According to a Reuter’s source, an agreement to end the rebel group’s seizure of the key facilities could happen within a few days.

The news comes shortly after a rogue vessel carrying siphoned-fuel from the militia occupied port of Es-Sider, was captured by Navy SEALs.

The Morning Glory and its cargo have since been returned to the Libyan central government.

As a sign of good faith, the government decided to release the three rebel members on board the vessel, who received a hero’s welcome upon landing at Benghazi airport, in rebel controlled territory.

Government officials decided against any military action, which appears to have further paved the way to initiate talks between the two parties.

Self-appointed rebel prime minister, Abb-Rabbo al-Barassi confirmed the talks were now ongoing speaking to Reuters and saying “the oil port issue will be solved within days. We agreed on all issues with the government in Tripoli.”

Ibrahim Jathran, who heads the group, appeared on rebel-controlled television earlier this week stating that both groups had reached a solution that would benefit not only the people of Cyrenaica but “all honourable Libyans.”

The protests began soon after the fall of the Gaddafi regime in 2011, when factions sought more autonomy and a return to the King Idris form of governance. Cyrenaica, the historical name of eastern Libya acts harks back to this era, where oil revenues were equally shared throughout the nation.

However in his latest speech, Jathran not only focused on a striving for independence, and the fight against corruption, but also addressed “all Libyans” and discussed the need for stability nation-wide.

The news comes not at all too soon for a nation crippled by losses in oil production.

Libyan oil trade accounts to about 95 percent of total state income, but protests have suffocated any hope for economic stability.

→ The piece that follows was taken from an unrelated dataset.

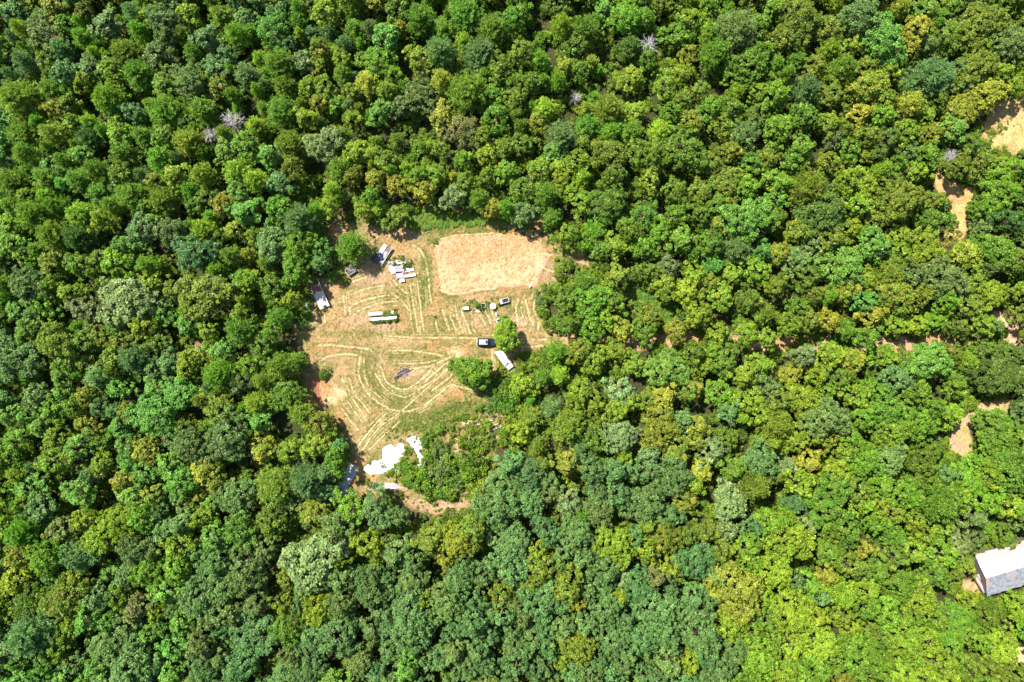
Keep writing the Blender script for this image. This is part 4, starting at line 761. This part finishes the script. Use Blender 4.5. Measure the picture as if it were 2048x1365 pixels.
# stacks of panels
PS = [('white panel', 781, 533, 2.6, 1.0, .5, 98, WHITE, 4), ('white panel', 786, 541, 1.7, 1.1, .42, 98, WHITE, 0), ('grey square crate', 783.5, 527, .9, .8, .75, 10, LILAC, 4), ('white frame', 809, 525, .9, .9, .45, 12, LILAC, 3), ('white sheet', 800, 524, 1.6, 1.0, .25, 12, WHITE, 0),
 ('lilac panel', 797, 535, 2.4, .75, .6, 6, LILAC, 3), ('lilac panel', 799, 540.5, 2.3, .9, .5, 5, LILAC, 5), ('white board', 810, 537, 2.0, .9, .28, 8, WHITE, 3), ('white board', 821, 540.5, 1.8, .65, .3, 10, WHITE, 2), ('cream beam', 820, 551.5, 2.9, .72, .5, 8, CREAM, 2), ('grey crate', 800, 552, 1.9, 1.3, .62, 8, LILAC, 6), ('rusty tray', 809, 546, 1.2, .7, .35, 8, RUST, 4), ('pale crate', 804.5, 561, 1.2, .9, .6, 12, WHITE, 4)]
wl = {0: 'leftmost white slatted panel of the stack pile, standing on edge of weeds', 1: 'plain white sheet at the lower left of the panel pile', 2: 'grey square crate on the upper left of the panel pile', 3: 'slatted grey frame at the upper right of the panel pile', 4: 'thin white sheet half hidden by weeds in the panel pile', 5: 'upper lilac-grey panel in the middle of the panel pile', 6: 'lower lilac-grey panel in the middle of the panel pile', 7: 'white boards right of the lilac panels', 8: 'short white board at the right of the panel pile', 9: 'long cream beam at the lower right of the panel pile', 10: 'grey crate at the bottom of the panel pile beside the cream beam', 11: 'rusty tray between the lilac panel and the cream beam', 12: 'pale crate standing lowest, just below the panel pile'}
for i, (nm, x, y, a, b, h, rz, m, sl) in enumerate(PS): slab({'panel': 'stacked_boards', 'frame': 'slatted_crate', 'sheet': 'thin_sheet'}.get(nm.split()[-1], nm.replace(' ', '_')), wl[i], {'panel': 'boards', 'frame': 'crate'}.get(nm.split()[-1], nm.split()[-1]), G(x, y, h * .5) * 1. - Vector((0, 0, h * .5)), (a, b, h), R(rz), m, 'pile of panels and crates', sl, GREY)
# small box trailers
def box_trailer(name, label, cat, px, py, L, W, hgt, rz, wallm, floorm, lift=.35, wheels=True):
    t = thing(name, label, cat, G(px, py), rz); MB().box((0, 0, lift), (L, W, .06)).build('floor', floorm, t)
    for s in (-1, 1): MB().box((0, s * W / 2, lift + hgt / 2), (L, .09, hgt)).build('side_board', wallm, t); MB().box((s * L / 2, 0, lift + hgt / 2), (.09, W - .1, hgt)).build('end_board', wallm, t)
    if wheels:
        for s in (-1, 1): wheel(t, 0, s * (W / 2 + .08), .26, .14)
        MB().tube((L / 2, 0, lift), (L / 2 + .6, 0, lift - .1), .04, n=6).build('tongue', RUST, t)
    return t
bt = box_trailer('utility_trailer', 'mossy open trailer heaped with dry brush under the lone conifer', 'trailer', 703, 542, 2.4, 1.7, .5, R(33), MOSS, DARK)
b = MB(); gg = np.random.default_rng(5)
for k in range(60): p = Vector((gg.uniform(-1.1, 1.1), gg.uniform(-.75, .75), gg.uniform(.5, .95))); q = p + Vector((gg.normal() * .5, gg.normal() * .5, gg.normal() * .1)); q.x = max(-1.2, min(1.2, q.x)); q.y = max(-.9, min(.9, q.y)); b.tube(p, q, .03, .015, 4)
br = thing('brush_load', 'tangle of dry sticks lying in the mossy trailer', 'brush', bt.location, bt.rotation_euler[2]); b.build('sticks', DEADWOOD, br)
ct = box_trailer('box_cart', 'small white cart with dark open box above the round dish', 'cart', 1009, 602.5, 2.2, 1.05, .55, R(16), WHITE, DARK); 
for s in (-1, 1): MB().box((s * .52 + .2, 0, .62), (.62, .78, .04)).build('dark_cover', DARK, ct)
MB().box((-.82, 0, .86), (.5, 1.0, .04)).build('front_lid', WHITE, ct)
fz = thing('chest_freezer', 'small white chest freezer left of the round dish', 'freezer', G(932, 617.5), R(4)); MB().box((0, 0, .36), (1.5, .72, .72)).build('cabinet', WHITE, fz, bevel=.03); MB().box((0, 0, .77), (1.54, .76, .07)).build('lid', WHITE, fz, bevel=.02); MB().box((0, -.38, .66), (.3, .04, .05)).build('handle', DARK, fz)
for s in (-1, 1): MB().box((s * .8, -.05, .32), (.08, .8, .64)).build('end_panel', DARK, fz)
cr = box_trailer('open_crate', 'square pale crate with dark inside between freezer and dish', 'crate', 967, 611.5, 1.0, .95, .4, R(6), WOODPALE, DARK, .05, False); MB().tube((0, 0, .1), (0, 0, .4), .16, n=10).build('hub', DARK, cr)
for i, (x, y, L, rz, m, lb) in enumerate([(955, 624, 1.7, -2, WOODPALE, 'pale plank lying below the open crate'), (956, 622, 1.0, -22, WHITE, 'short white plank crossing the pale plank below the crate'), (901, 594.5, 1.9, 6, CHAR, 'thin dark plank below the dirt pad')]):
    MBt = MB().box((0, 0, .06), (L, .17, .07)).build('plank', m, None, bevel=.01, loc=G(x, y), rz=R(rz)); tag(MBt, lb, 'plank')
# round dish on a long arm
ds = thing('dish_mixer', 'round white dish with a long arm ending in a square frame', 'dish', G(986, 613), 0.)
rings = []
for r_, z_ in ((.05, .52), (.3, .55), (.55, .66), (.78, .84), (.80, .84), (.80, .80), (.55, .60), (.3, .48), (.05, .45)): rings.append([Vector((r_ * math.cos(2 * math.pi * k / 24), r_ * math.sin(2 * math.pi * k / 24), z_)) for k in range(24)])
MB().loft(rings, caps=False).build('bowl', CREAM, ds, smooth=True); MB().tube((0, 0, 0), (0, 0, .5), .12, .09).build('post', STEEL, ds)
e1, e2 = G(992.5, 629) - G(986, 613), G(996, 639) - G(986, 613)
MB().tube((0, .1, .95), (e1.x, e1.y, .8), .07, .09, 8).build('arm', DARK, ds); gb = MB().box((e1.x, e1.y, .6), (.42, .75, .62), R(18)).build('gearbox', WHITE, ds, bevel=.05); MB().tube((e1.x + .3, e1.y - .3, .3), (e1.x + .55, e1.y - .3, .3), .2, n=12).build('pulley', DARK, gb)
MB().tube((e1.x, e1.y, .62), (e2.x, e2.y, .5), .06, .05, 8).build('rod', WHITE, ds); fr = MB()
e3 = G(998.5, 641.5) - G(986, 613)
for sx, sy, L_, W_ in ((0, .42, 1.35, .13), (0, -.42, 1.35, .13), (.62, 0, .13, .72), (-.62, 0, .13, .72)):
    v = Matrix.Rotation(R(16), 3, 'Z') @ Vector((sx, sy, 0)); fr.box((e3.x + v.x, e3.y + v.y, .45), (L_, W_, .1), R(16))
fr.build('base_frame', WHITE, ds); MB().box((e3.x, e3.y, .2), (1.1, .7, .1), R(16)).build('base_tray', DARK, ds); MB().box((e3.x - .1, e3.y + .42, .55), (1.0, .3, .2), R(16)).build('motor_cover', WHITE, ds, bevel=.03)
ty = MB().pipe((0, 0, 0), (0, 0, .22), .36, .17, 20).build('old_tyre', RUBBER, None, loc=G(871, 634.5, 0)); tag(ty, 'black tyre lying alone left of the freezer', 'tyre')
bk = thing('white_bucket', 'small white bucket at the lower right of the dirt pad', 'bucket', G(1060, 573)); MB().tube((0, 0, .2), (0, 0, .65), .2, .27, 14).build('pail', WHITE, bk); MB().tube((0, 0, .65), (0, 0, .69), .29, n=14).build('lid', WHITE, bk)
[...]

Exports have dropped from 1.4 million barrels per day to 200,000.

Whilst the news of talks with Ibrahim and his men bode hopeful for the central government, it does nothing to deal with the maelstrom of political rebels out of the militia’s control.

Several other fields and depots have been seized across the west, by protestors outside of Jathram’s control.

With no definitive army, the Libyan government is in no position to take on the battle-hardened fighters that occupy docks nationwide. Indeed, it appears that US military intervention appears to be one of the sole reasons that talks have begun between Ibrahim and his men.

Whilst the news comes as a large step towards stability in the Libyan nation, there are still many more to go.